Much of this structure has complete walls and extensive ceilings with windows meant to catch the sunlight at the cooler parts of the day, and funnel the wind through the office on a hot day.

The administrator’s office, Abed told us, was known locally as “Auda’s room,” because it had once been the home of Abed’s grandfather Auda, before the Jordanian government had moved the local families out of the ruins.

The Barracks

Abed told us more of his cousins lived in the Barracks, during the period after the French military had been billeted there, and before the Jordanian government moved them and their livestock outside the Byzantine city walls.

There are several places on the Barracks wall where stones show Greek and Nabatean inscriptions, likely recycled blocks from other, earlier constructions elsewhere in the town. Additional Greek inscriptions in the tower, as well as carved Greek crosses, were meant to protect the fort.

Altogether, our tour of Umm Al-Jimaal, “the Mother of Camels,” was fascinating and informative. The site is so large and extensive that I hope to visit again and again to see more. We barely even got a glimpse of the museum, though we had a nice sit-down with Samar, the lead local guide of the site.

As I said to Samar over tea, I really appreciated the atmosphere they’re building at Umm Al Jimaal.
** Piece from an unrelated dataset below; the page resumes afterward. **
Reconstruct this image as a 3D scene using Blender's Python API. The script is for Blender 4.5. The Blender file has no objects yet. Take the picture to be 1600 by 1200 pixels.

One of the things I loved about visiting archaeological parks in Jordan 20 years ago, aside from Petra, was that Jordanians were around to give explanations if you wanted them, but they didn’t hassle you. Umm Al Jimaal is the kind of quiet place that I remember Jerash and Umm Qais and the Desert Castles being years ago, but with the added bonus of the local community being invested in the site and its preservation and explanation. Samar agreed that having guides available but allowing tourists to decide whether to seek help or explore on their own is a core principle in how this site is run.

I definitely recommend a visit if you have the opportunity!